What is needed — Word for word, restate the lines from the start of the data below through the line containing "return D, vein, flake, np.maximum(groove, deep)".

Material provided —
---+---
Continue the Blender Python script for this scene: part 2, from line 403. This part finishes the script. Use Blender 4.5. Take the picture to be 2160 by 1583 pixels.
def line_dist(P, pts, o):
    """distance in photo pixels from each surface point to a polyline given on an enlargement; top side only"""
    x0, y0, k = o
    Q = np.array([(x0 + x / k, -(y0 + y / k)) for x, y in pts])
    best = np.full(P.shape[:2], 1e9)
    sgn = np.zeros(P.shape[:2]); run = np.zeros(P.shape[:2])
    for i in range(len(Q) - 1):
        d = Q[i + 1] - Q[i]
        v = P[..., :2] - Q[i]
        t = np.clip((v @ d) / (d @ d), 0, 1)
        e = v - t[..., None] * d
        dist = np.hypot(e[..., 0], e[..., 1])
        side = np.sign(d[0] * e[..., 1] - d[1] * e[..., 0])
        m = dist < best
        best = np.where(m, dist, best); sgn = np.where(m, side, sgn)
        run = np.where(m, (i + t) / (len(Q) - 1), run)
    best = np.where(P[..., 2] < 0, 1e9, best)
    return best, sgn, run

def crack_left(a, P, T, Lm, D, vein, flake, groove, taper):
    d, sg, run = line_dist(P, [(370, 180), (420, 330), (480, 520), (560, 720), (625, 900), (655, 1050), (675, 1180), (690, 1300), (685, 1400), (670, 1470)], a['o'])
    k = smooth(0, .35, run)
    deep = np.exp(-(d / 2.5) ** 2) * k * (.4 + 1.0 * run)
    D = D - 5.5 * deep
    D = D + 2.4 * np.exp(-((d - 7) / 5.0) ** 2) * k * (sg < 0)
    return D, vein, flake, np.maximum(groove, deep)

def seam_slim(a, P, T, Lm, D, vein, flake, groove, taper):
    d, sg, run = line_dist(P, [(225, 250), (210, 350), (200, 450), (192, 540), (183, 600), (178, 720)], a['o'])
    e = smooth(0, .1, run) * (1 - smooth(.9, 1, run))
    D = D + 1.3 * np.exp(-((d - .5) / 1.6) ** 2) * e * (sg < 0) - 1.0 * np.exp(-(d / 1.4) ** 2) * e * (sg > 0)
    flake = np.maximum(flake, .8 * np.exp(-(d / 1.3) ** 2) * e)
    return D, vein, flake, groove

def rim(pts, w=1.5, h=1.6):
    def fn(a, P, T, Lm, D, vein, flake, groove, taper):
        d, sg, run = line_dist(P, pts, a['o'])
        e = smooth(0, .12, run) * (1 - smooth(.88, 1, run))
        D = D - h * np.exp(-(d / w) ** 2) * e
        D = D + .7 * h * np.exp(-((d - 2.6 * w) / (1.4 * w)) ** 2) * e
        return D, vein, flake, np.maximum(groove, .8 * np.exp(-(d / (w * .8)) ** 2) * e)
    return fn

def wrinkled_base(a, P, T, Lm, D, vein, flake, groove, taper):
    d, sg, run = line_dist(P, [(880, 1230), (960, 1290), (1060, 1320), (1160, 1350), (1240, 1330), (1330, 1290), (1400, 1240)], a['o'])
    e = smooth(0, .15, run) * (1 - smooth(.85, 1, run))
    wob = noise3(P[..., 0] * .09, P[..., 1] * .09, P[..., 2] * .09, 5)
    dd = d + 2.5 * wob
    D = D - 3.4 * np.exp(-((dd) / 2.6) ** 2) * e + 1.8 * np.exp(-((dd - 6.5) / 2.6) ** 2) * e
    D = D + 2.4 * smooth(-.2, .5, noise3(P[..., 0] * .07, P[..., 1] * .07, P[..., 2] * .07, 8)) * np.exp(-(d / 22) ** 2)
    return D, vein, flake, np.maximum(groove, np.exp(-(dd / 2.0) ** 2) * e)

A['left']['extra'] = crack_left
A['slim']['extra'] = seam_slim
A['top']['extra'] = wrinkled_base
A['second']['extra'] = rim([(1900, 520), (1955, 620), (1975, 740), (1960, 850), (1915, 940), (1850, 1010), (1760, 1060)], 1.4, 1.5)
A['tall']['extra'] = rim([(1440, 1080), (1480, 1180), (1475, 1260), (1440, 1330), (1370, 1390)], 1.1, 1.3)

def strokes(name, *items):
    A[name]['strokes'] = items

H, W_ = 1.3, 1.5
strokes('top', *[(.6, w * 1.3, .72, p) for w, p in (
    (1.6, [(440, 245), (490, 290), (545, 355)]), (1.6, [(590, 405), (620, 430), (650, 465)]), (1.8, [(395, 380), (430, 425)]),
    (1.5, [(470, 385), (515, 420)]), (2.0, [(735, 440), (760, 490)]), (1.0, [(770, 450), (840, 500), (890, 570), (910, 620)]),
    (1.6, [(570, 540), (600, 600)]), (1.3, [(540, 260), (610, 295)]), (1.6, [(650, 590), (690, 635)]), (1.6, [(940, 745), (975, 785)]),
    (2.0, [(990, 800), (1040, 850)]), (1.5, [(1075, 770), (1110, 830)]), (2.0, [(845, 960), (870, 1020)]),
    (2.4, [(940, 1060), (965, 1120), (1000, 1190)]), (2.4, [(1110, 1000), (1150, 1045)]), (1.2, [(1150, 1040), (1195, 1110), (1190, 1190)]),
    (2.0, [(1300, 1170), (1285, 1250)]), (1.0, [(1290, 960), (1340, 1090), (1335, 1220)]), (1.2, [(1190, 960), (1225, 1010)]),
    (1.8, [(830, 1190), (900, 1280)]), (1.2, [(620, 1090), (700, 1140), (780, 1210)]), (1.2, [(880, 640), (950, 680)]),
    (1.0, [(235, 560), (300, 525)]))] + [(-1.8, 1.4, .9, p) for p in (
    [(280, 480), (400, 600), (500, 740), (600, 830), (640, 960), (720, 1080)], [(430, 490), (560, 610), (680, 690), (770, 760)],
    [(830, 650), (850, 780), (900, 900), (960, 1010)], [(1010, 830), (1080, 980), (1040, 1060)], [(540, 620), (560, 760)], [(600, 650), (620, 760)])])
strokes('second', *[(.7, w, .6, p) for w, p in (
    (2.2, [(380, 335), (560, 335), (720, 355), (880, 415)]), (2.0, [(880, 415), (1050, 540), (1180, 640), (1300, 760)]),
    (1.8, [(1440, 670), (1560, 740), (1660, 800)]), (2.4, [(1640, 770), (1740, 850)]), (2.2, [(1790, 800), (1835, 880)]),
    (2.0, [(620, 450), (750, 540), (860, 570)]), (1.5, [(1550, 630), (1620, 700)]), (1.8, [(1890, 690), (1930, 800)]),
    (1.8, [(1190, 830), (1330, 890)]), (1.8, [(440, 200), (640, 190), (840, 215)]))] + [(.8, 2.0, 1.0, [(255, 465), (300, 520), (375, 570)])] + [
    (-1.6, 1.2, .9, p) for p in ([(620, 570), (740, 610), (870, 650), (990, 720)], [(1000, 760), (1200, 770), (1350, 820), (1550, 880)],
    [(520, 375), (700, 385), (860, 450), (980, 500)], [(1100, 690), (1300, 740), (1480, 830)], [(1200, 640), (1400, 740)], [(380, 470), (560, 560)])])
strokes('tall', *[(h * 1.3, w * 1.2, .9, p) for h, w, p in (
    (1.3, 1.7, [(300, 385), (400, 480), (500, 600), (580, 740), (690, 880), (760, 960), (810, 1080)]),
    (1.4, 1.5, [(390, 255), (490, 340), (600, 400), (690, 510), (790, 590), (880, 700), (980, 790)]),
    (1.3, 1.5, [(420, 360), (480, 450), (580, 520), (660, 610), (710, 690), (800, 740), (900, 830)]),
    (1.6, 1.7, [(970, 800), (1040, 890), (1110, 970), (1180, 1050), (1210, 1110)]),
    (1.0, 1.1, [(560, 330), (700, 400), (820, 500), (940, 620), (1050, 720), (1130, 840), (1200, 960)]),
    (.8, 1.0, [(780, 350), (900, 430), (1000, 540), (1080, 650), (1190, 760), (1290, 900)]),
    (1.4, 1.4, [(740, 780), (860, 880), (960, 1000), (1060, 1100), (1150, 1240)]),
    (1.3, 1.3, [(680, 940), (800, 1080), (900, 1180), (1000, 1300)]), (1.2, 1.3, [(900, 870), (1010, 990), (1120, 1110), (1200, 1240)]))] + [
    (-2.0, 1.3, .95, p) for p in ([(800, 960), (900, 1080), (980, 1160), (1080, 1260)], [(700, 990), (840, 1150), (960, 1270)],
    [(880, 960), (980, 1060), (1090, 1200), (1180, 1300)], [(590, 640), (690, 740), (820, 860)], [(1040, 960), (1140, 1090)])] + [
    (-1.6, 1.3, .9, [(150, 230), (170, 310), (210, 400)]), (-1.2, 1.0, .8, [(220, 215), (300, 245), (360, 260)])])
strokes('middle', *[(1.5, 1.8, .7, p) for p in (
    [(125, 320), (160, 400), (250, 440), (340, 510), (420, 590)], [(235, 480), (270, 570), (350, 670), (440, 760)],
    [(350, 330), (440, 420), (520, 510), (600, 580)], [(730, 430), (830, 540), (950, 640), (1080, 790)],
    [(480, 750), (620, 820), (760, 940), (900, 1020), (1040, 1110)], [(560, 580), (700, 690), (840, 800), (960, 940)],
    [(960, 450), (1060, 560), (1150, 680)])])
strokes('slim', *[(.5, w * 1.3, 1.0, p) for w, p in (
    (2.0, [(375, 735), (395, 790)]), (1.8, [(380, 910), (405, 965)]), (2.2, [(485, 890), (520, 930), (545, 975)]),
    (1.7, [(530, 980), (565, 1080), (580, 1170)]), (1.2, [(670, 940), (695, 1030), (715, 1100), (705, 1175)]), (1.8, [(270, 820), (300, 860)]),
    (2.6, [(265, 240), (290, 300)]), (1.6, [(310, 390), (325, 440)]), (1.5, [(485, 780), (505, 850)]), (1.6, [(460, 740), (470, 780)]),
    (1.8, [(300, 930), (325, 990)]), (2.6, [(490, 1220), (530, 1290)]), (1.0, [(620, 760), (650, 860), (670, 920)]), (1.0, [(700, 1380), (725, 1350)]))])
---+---
Final result —
Continue the Blender Python script for this scene: part 2, from line 403. This part finishes the script. Use Blender 4.5. Take the picture to be 2160 by 1583 pixels.
def line_dist(P, pts, o):
    """distance in photo pixels from each surface point to a polyline given on an enlargement; top side only"""
    x0, y0, k = o
    Q = np.array([(x0 + x / k, -(y0 + y / k)) for x, y in pts])
    best = np.full(P.shape[:2], 1e9)
    sgn = np.zeros(P.shape[:2]); run = np.zeros(P.shape[:2])
    for i in range(len(Q) - 1):
        d = Q[i + 1] - Q[i]
        v = P[..., :2] - Q[i]
        t = np.clip((v @ d) / (d @ d), 0, 1)
        e = v - t[..., None] * d
        dist = np.hypot(e[..., 0], e[..., 1])
        side = np.sign(d[0] * e[..., 1] - d[1] * e[..., 0])
        m = dist < best
        best = np.where(m, dist, best); sgn = np.where(m, side, sgn)
        run = np.where(m, (i + t) / (len(Q) - 1), run)
    best = np.where(P[..., 2] < 0, 1e9, best)
    return best, sgn, run

def crack_left(a, P, T, Lm, D, vein, flake, groove, taper):
    d, sg, run = line_dist(P, [(370, 180), (420, 330), (480, 520), (560, 720), (625, 900), (655, 1050), (675, 1180), (690, 1300), (685, 1400), (670, 1470)], a['o'])
    k = smooth(0, .35, run)
    deep = np.exp(-(d / 2.5) ** 2) * k * (.4 + 1.0 * run)
    D = D - 5.5 * deep
    D = D + 2.4 * np.exp(-((d - 7) / 5.0) ** 2) * k * (sg < 0)
    return D, vein, flake, np.maximum(groove, deep)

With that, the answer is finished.